By now you probably feel you have reason to question my sanity – I am starting to build my third De Havilland Vampire in 1:72 scale. One DH.100 as a Canadian museum piece, then a Swiss Vampire with extended nose, and now a two-seat trainer. What is it with these bats?
Well, the first was to celebrate the fact that the RCAF used to fly them when I was a kid, the second to explore a variant, and this last one to join the line of captured aircraft at Schmatterim Air Museum in Israel. You see, the Egyptians flew them in one of the wars and there’s a full-size one baking away out in the Negev.

Just on the sprue I can see the differences between small-run Czech or Ukrainian practice and the mass-produced item.

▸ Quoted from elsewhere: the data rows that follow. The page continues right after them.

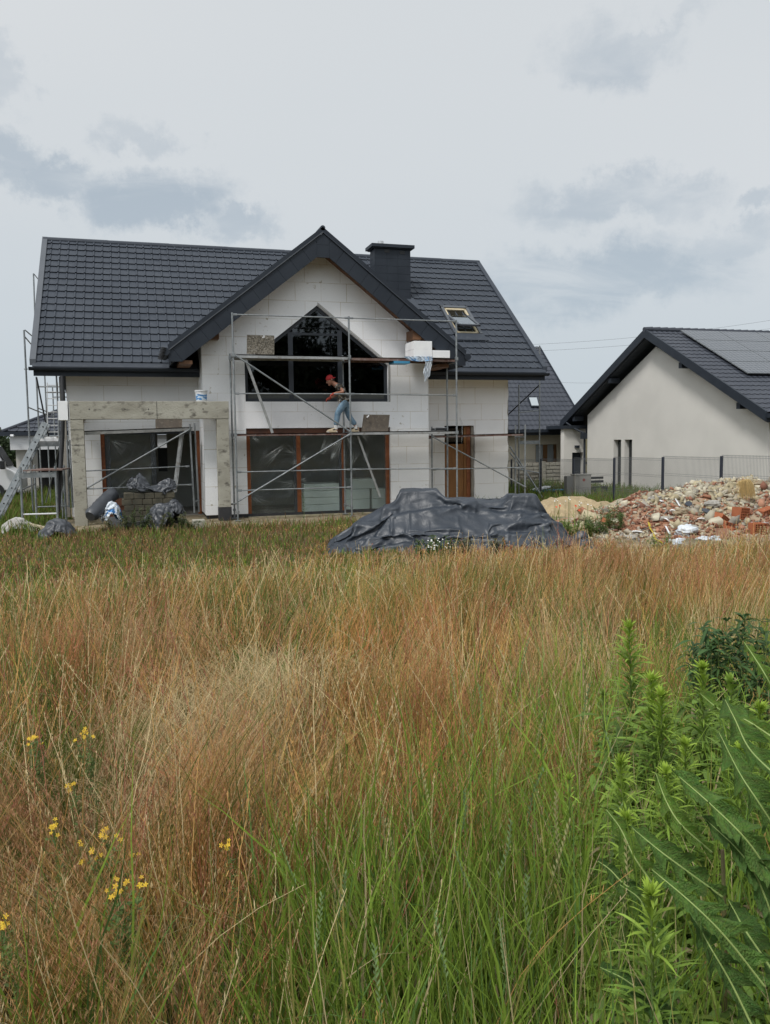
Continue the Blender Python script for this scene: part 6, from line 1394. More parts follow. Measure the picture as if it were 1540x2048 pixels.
hollow_brick(1464, 1057, 'ribbed brick lying in front of the upright hollow one', (0.1, 0.3, -0.2), (0.16, 0.1, 0.07), 0.04)
hollow_brick(1518, 1068, 'hollow brick with square holes facing the meadow at the right edge', (0.05, 0.02, 0.05), (0.15, 0.1, 0.11), 0.10)
hollow_brick(1462, 1064, 'half hollow brick wedged at the right foot of the heap', (0.3, 0.1, 0.5), (0.10, 0.1, 0.07), 0.02)
hollow_brick(1218, 1049, 'ribbed brick fragment at the left end of the rubble', (0.2, 0.6, 0.4), (0.11, 0.09, 0.05), 0.03)
hollow_brick(1535, 1028, 'split flat brick jutting in at the right edge of the rubble', (0.1, -0.2, 0.2), (0.2, 0.1, 0.05), 0.06)
def rock(name, c, r, mt, label, cat, seed, rough=0.3, grp=None, flat=None):
    P = []
    for i in range(17):
        ph = math.pi*i/16; row = []
        for j in range(25):
            th = 2*math.pi*j/24; d = Vector((math.sin(ph)*math.cos(th), math.sin(ph)*math.sin(th), math.cos(ph)))
            k = 1+rough*mnoise.noise(d*1.6+Vector((seed, 0, 0)))+rough*0.5*mnoise.noise(d*4+Vector((0, seed, 0))); 
            k *= 1/max(abs(d.x)**4+abs(d.y)**4+abs(d.z)**4, 0.3)**0.12
            row.append(Vector(c)+Vector((d.x*r[0], d.y*r[1], d.z*r[2]))*k)
        P.append(row)
    return tag(MB().grid(P).build(name, mt, None, smooth=False), label, cat, grp)
M['rockm'] = mat('lump_of_old_masonry', (0.34, 0.28, 0.19), (0.19, 0.145, 0.10), 3, 0.95, bump=0.9, bscale=9, c3=(0.44, 0.40, 0.32), s3=8)
M['greyrub'] = mat('grey_cement_dust', (0.36, 0.345, 0.31), (0.27, 0.255, 0.225), 3, 0.95, bump=1.0, bscale=14, c3=(0.44, 0.42, 0.38), s3=12)
q = atY(1490, 968, 16.4); rock('masonry_lump', (q.x, 16.0, q.z-0.07), (0.40, 0.25, 0.15), 'rockm', 'pale slab-like lump of masonry on top of the rubble', 'boulder', 3, 0.35, 'masonry lumps')
q = atY(1525, 985, 16.2); rock('masonry_lump', (q.x, 15.9, q.z-0.06), (0.38, 0.28, 0.27), 'rockm', 'brown lump of masonry right behind the dry grass tuft', 'boulder', 9, 0.4, 'masonry lumps')
q = atY(1480, 1015, 15.6); rock('cement_mound', (q.x, 15.6, q.z-0.20), (0.62, 0.5, 0.38), 'greyrub', 'grey dusty cement mound below the dry grass tuft', 'cement heap', 6, 0.35)
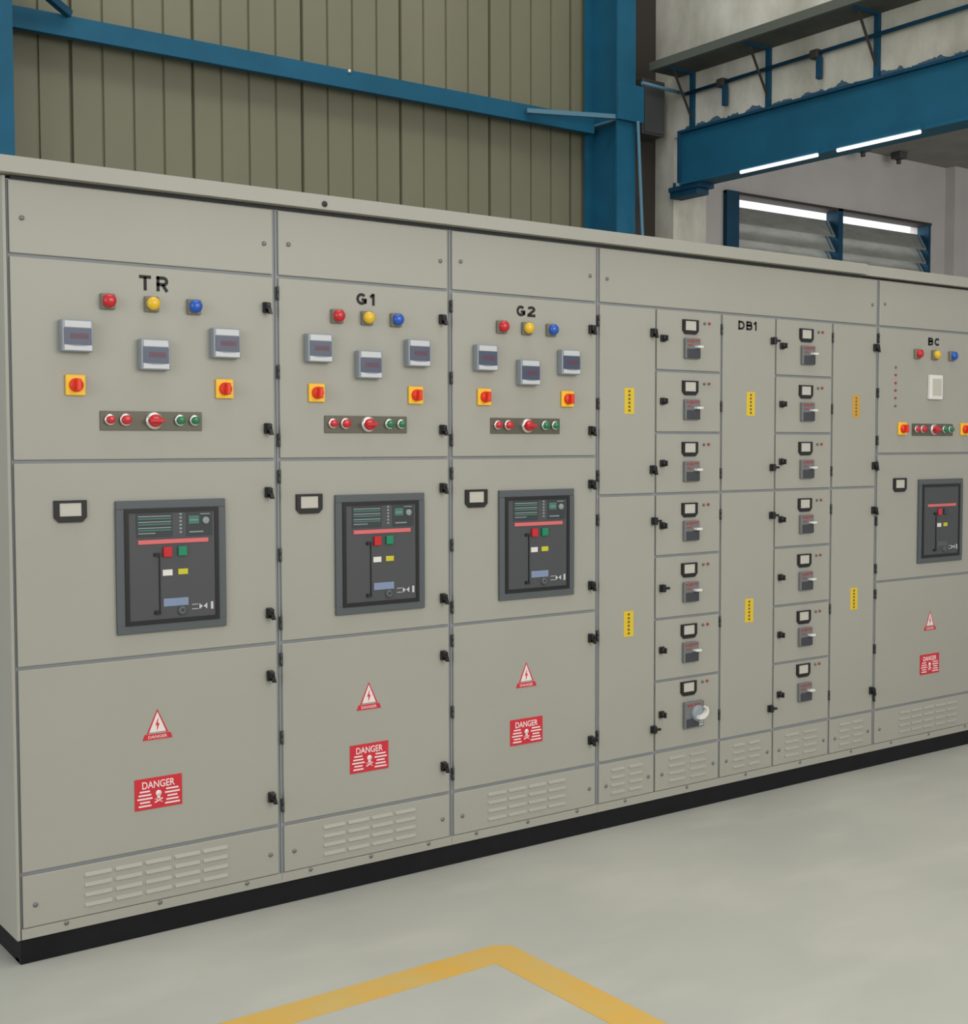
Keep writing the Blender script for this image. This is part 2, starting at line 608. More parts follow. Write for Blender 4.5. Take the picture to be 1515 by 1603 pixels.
# fly braces from the rail to the columns' inner flanges
d = tag(link('flange_brace', None, (5.5, 2.8, 3.6)), 'pale blue brace tying the rail to the corner column', 'brace')
b = MB()
b.bar((5.20, 2.83, 3.612), (5.80, 2.64, 3.622), .014, square=True)
put('brace_bar', b, 'bluelight', parent=d)
d = tag(link('flange_brace', None, (2.2, 2.8, 3.7)), 'dull blue brace rising at the upper left end of the rail', 'brace')
b = MB()
b.bar((2.285, 2.82, 3.655), (1.93, 2.66, 3.80), .018, square=True)
put('brace_bar', b, 'bluedull', parent=d)

# blue beam over the opening
bm_ = tag(link('runway_beam', None, (XR - .05, 0.9, 3.27)), 'large blue steel beam spanning the opening in the white wall', 'steel beam')
b = MB()
b.box(XR - .03, XR - .015, -2.5, 2.69, 3.275, 3.61)
put('web', b, 'bluesteel', parent=bm_)
b = MB()
b.box(XR - .07, XR + .10, -2.5, 2.66, 3.255, 3.275)
put('flange', b, 'bluesteel', parent=bm_)
b = MB()
b.box(XR - .06, XR - .003, -2.5, 2.69, 3.605, 3.622)
put('flange', b, 'bluedull', parent=bm_)
b = MB()
b.box(XR - .06, XR - .03, 2.675, 2.69, 3.275, 3.605)
put('stiffener', b, 'bluedull', parent=bm_)
d = tag(link('bearing_bracket', None, (XR - .03, 2.7, 3.2)), 'small dark blue bracket under the beam end on the pillar', 'bracket')
b = MB()
b.box(XR - .050, XR + .10, 2.50, 2.783, 3.225, 3.255)
b.box(XR - .035, XR + .08, 2.53, 2.783, 3.185, 3.225)
put('seat_plate', b, 'bluedull', parent=d)
for yy in (2.54, 2.74):
    put('bolt', MB().bar((XR - .035, yy, 3.255), (XR - .035, yy, 3.285), .012, 6), 'bluedull', parent=d)

BAR_ENDS = (2.085, 1.47, 1.32, .75)
# two glowing white bars along the beam's lower edge
for ya, yb, lab in ((BAR_ENDS[0], BAR_ENDS[1], 'glowing white bar under the blue beam, the one nearer the white pillar'),
                    (BAR_ENDS[2], BAR_ENDS[3], 'glowing white bar under the blue beam, the one farther from the white pillar')):
    t = tag(link('glowing_bar', None, (XR - .05, (ya + yb) / 2, 3.23)), lab, 'tube light', 'glowing bars under the blue beam')
    b = MB()
    b.box(XR - .105, XR - .07, yb - .01, ya + .01, 3.255, 3.275)
    put('back_strip', b, 'bluesteel', parent=t)
    put('glow_rod', MB().bar((XR - .09, yb, 3.242), (XR - .09, ya, 3.242), .011, 12), 'glow_rod', parent=t)

# ledge with posts and struts on the wall above the beam
l = tag(link('wall_ledge', None, (XR, 0.5, 4.0)), 'dark concrete ledge on the white wall over the blue beam', 'ledge')
b = MB()
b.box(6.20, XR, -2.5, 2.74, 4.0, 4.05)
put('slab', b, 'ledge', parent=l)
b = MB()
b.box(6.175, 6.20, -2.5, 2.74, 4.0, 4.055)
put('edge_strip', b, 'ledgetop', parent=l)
for yy, lab in ((2.593, 'blue post and strut under the ledge, next to the corner column'),
                (1.926, 'blue post and strut under the ledge, second from the corner column'),
                (1.102, 'blue post and strut under the ledge, third from the corner column')):
    d = tag(link('ledge_bracket', None, (XR - .04, yy, 3.62)), lab, 'bracket', 'brackets under the wall ledge')
    b = MB()
    b.box(XR - .028, XR - .002, yy - .016, yy + .016, 3.622, 4.0)
    put('post', b, 'bluedull', parent=d)
    b = MB()
    b.bar((XR - .025, yy, 3.70), (6.26, yy + .005, 3.992), .006, square=True)
    put('strut', b, 'dark', parent=d)
    b = MB()
    b.box(6.215, XR - .028, yy - .014, yy + .014, 3.986, 4.0)
    put('ledge_arm', b, 'bluedull', parent=d)
p = MB()
p.bar((XR - .04, 2.62, 3.862), (XR - .04, -2.4, 3.885), .012, 10)
tag(put('wall_pipe', p, 'bluedull'), 'thin blue pipe running behind the ledge posts along the wall', 'pipe')
for yy, lab in ((2.30, 'dark hook clamp on the thin pipe between the first two ledge posts'), (1.53, 'dark hook clamp on the thin pipe before the third ledge post')):
    d = tag(link('pipe_clamp', None, (XR - .07, yy, 3.78)), lab, 'clamp', 'clamps on the wall pipe')
    b = MB()
    b.box(XR - .065, XR - .015, yy - .03, yy + .035, 3.835, 3.89, bev=.01)
    put('clamp_body', b, 'dark', parent=d)
    b = MB()
    b.box(XR - .055, XR - .025, yy - .04, yy - .012, 3.71, 3.84)
    put('hanger', b, 'bluedull', parent=d)
# tie rod from the column splice to the wall, dark box put in for recess shade, and leaning rod by the pillar
d = MB()
d.bar((5.98, 2.60, 3.86), (XR - .01, 2.66, 3.87), .012, 8)
tag(put('tie_rod', d, 'bluelight'), 'pale tie rod between the corner column and the white wall', 'rod')
BX0, BX1 = 6.17, 6.38
d = tag(link('recess_shade_box', None, (XR - .03, 2.86, 3.65)), 'dark grey box standing in for the shaded recess right of the blue column', 'box')
b = MB()
b.box(BX0, BX1, 2.80, 2.966, 3.60, 3.97, bev=.006)
put('box_body', b, 'grey', parent=d)
b = MB()
b.box(BX0 + .015, BX1 - .015, 2.793, 2.80, 3.615, 3.955)
put('cover', b, 'grey', parent=d)
d = MB()
d.bar((5.925, 2.58, 3.60), (6.14, 2.58, 0.0), .011, 8)
tag(put('conduit', d, 'bluelight'), 'thin pale blue conduit standing beside the corner column', 'conduit')

# painted floor line: two legs meeting in a corner
b = MB()
vs = [(0.2, -.80), (0.2, -.69), (2.30, -.685), (2.345, -.72), (2.335, -4.5), (2.225, -4.5), (2.225, -.80)]
top = [b.bm.verts.new((x, y, .0012)) for x, y in vs]
bot = [b.bm.verts.new((x, y, .0)) for x, y in vs]
b.bm.faces.new(top)
for i in range(len(vs)):
    j = (i + 1) % len(vs)
    b.bm.faces.new((top[i], top[j], bot[j], bot[i]))
tag(put('floor_marking', b, 'lineyellow'), 'yellow painted line turning a corner on the concrete floor', 'floor marking')

# ------------------------------------------------------------------ switchgear
XS = dict(TR=(1.119, 1.955), G1=(1.955, 2.63), G2=(2.63, 3.315), DB=(3.315, 5.012), BC=(5.012, 5.862))
ZBASE, ZV, ZLOW, ZMID, ZDOOR, ZTOP = .076, .266, .862, 1.453, 2.036, 2.25
G = 0.005       # half gap between doors
S = 0.0105       # half width of the upright seams


def sheet(x0, x1, z0, z1, t=.008):
    return MB().box(x0, x1, 0, t, z0, z1, bev=.002)


def screw(x, z, parent):
    cached('screw', 'screw', lambda: MB().lathe([(.007, 0), (.007, -.003), (.004, -.005), (0, -.005)], seg=10), 'steel', (x, 0, z), parent)


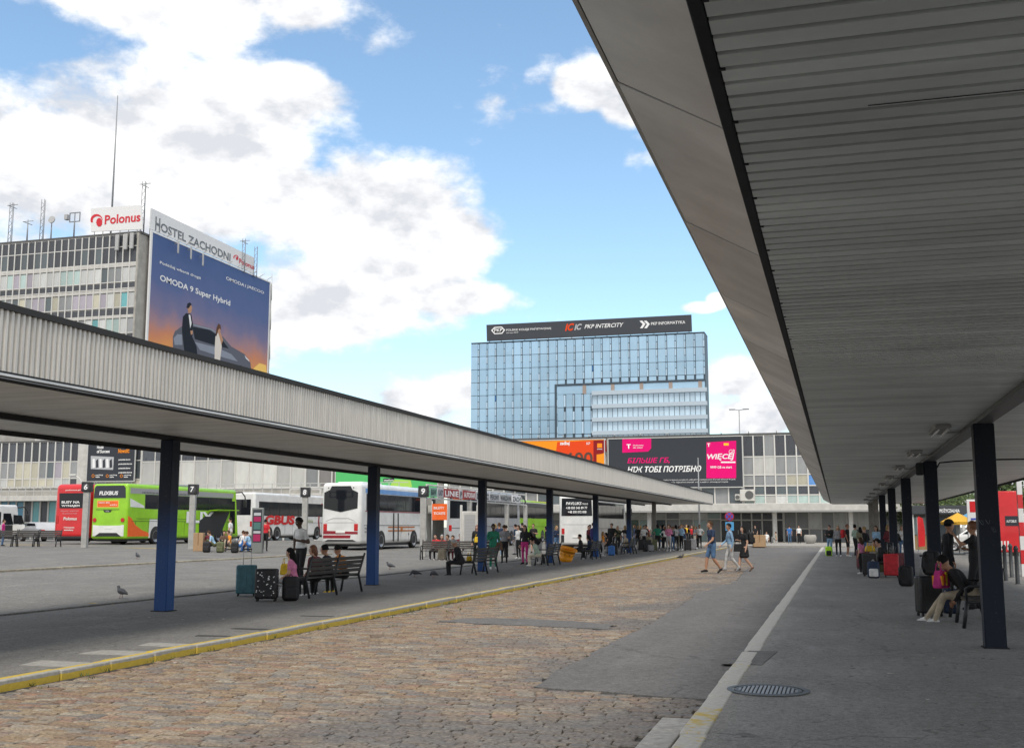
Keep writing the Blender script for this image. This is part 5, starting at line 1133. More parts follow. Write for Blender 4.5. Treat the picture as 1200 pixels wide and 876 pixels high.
# orange banner
g = AD(515, 62); t = thing('banner', 'square orange banner with pale print hanging left of the sign beam post', 'banner', g, R(YAW))
piece('sheet', V_orange, t, -.42, .42, -.02, .0, 1.85, 2.75); text('BILETY', t, M_wht, (-.33, -.022, 2.45), (1, 0, 0), (0, 0, 1), .6, .14, 0, .02); text('TICKETS', t, M_wht, (-.33, -.022, 2.15), (1, 0, 0), (0, 0, 1), .65, .14, 0, .02)
for s in (-1, 1): MB().tube([(s * .42, .03, 0), (s * .42, .03, 2.9)], .03, 6).build('pole', M_mull2, t)
# overhead sign beam
A_ = posts['9']; xb = A_.x; ya, yb_ = A_.y + .4, A_.y + 19.5; z0, z1 = A_.z + 2.95, A_.z + 3.55
t = thing('sign_beam', 'white lattice beam with red and white lettered boards above the bays', 'sign', (xb, ya, A_.z))
L_ = yb_ - ya; M_dkred = mat('dull_red_board', (.3, .035, .035), .6)
for z in (2.95, 3.62): slab('chord', M_mull, t, -.05, .05, 0, L_, z - .04, z + .04, .01, 1)
for k in range(int(L_ / .8)): s = k % 2; MB().tube([(0, k * .8, 3.0 if s else 3.58), (0, k * .8 + .8, 3.58 if s else 3.0)], .025, 5).build('lattice_bar', M_mull, t)
for y in (7.0, 14.5, L_ - .2): slab('post', M_post, t, -.12, .12, y - .12, y + .12, -.1, 2.92, .01, 1)
for k, (w, mm) in enumerate(((1.0, mat('green_board', (.2, .4, .3), .5)), (.9, M_gry), (2.4, M_dkred), (.5, M_gry), (2.2, M_dkred), (.8, M_gry), (1.6, M_pan), (2.0, M_gry), (2.6, M_pan), (2.0, M_sign))):
    y = sum((1.0, .9, 2.4, .5, 2.2, .8, 1.6, 2.0, 2.6, 2.0)[:k]) + .3 + k * .12
    slab('board', mm, t, .05, .1, y, y + w, 3.04, 3.52, .008, 1)
    text(('B&W', 'KASY', 'LINIE', 'P', 'AUTOKAR', '24h', 'WC', 'PERONY', 'WARSZAWA', 'ZACH')[k], t, M_wht if mm in (M_dkred,) else M_char, (.1, y + .1, 3.12), (0, 1, 0), (0, 0, 1), w - .2, .3, 0, .02, off=.008)

# traffic signs on one pole, near the terminal
g = GD(855, 90); t = thing('traffic_sign', 'pole with round no-stopping sign above a blue square sign', 'traffic sign', g, R(6))
MB().tube([(0, 0, 0), (0, 0, 2.75)], .035, 8).build('pole', M_ant, t)
def disc(r, y, z, m, nm): o = ring(0, r, 0, .02, 28).build(nm, m, t); o.matrix_local = Matrix.Translation((0, y, z)) @ Matrix.Rotation(R(90), 4, 'X')
disc(.36, -.05, 2.42, mat('sign_rim_red', (.4, .02, .04), .4), 'round_sign'); disc(.28, -.075, 2.42, mat('sign_blue', (.05, .08, .45), .4), 'round_face')
for a in (45, -45): o = MB().bbox(-.27, .27, -.005, .005, -.04, .04, .003, 1).build('cross_bar', mat('sign_rim_red', (.4, .02, .04)), t, (0, -.105, 2.42)); o.rotation_euler = (0, R(a), 0)
slab('square_sign', mat('sign_light_blue', (.08, .33, .62), .4), t, -.33, .33, -.06, -.03, 1.3, 1.98, .02)
flat('arrow', M_wht, t, [(-.05, -.061, 1.4), (.05, -.061, 1.4), (.05, -.061, 1.7), (.15, -.061, 1.7), (0, -.061, 1.9), (-.15, -.061, 1.7), (-.05, -.061, 1.7)], (0, -1, 0), 0, .006)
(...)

There are a number of decisions taken quite differently as far as tail boom assembly go Much the same flavour in the landing gear, of course but a wonderfully detailed cockpit area and extensions to the horizontal stabiliser, as well.

As the plane will be a museum piece – baked, not fried – I will not be putting in the crew – they are very good modern aviators rather than Airfix blobs but I see the instruction sheet depicts them as flying with oxygen masks fitted – the figures have them open.

The transparencies seem clean and neat…which is kind of ironic seeing what I intend to do to them out there in the sun. The prototype aircraft has suffered very much.
The decals provided – RAF and Swedish Air force – are fine, if a little garish in the case of the former and a little dull in the case of the latter. I shall forego them with no regret, but the question of decal paper to make my own is looming. The stocks of it are out here in Perth and no-one seems to know when more will arrive.
A while back I did some research on the makeup of decal paper as such – the glue under the transfer and the over coating, etc. I actually thought I had the ingredients for it in the pantry and workshop. Then I made the the experiment – I have never made such a mess in my life. The sugar solution that was to form aprt of the decal sheet has been converted to an ice cream topping and I am going to order the real stuff on-line.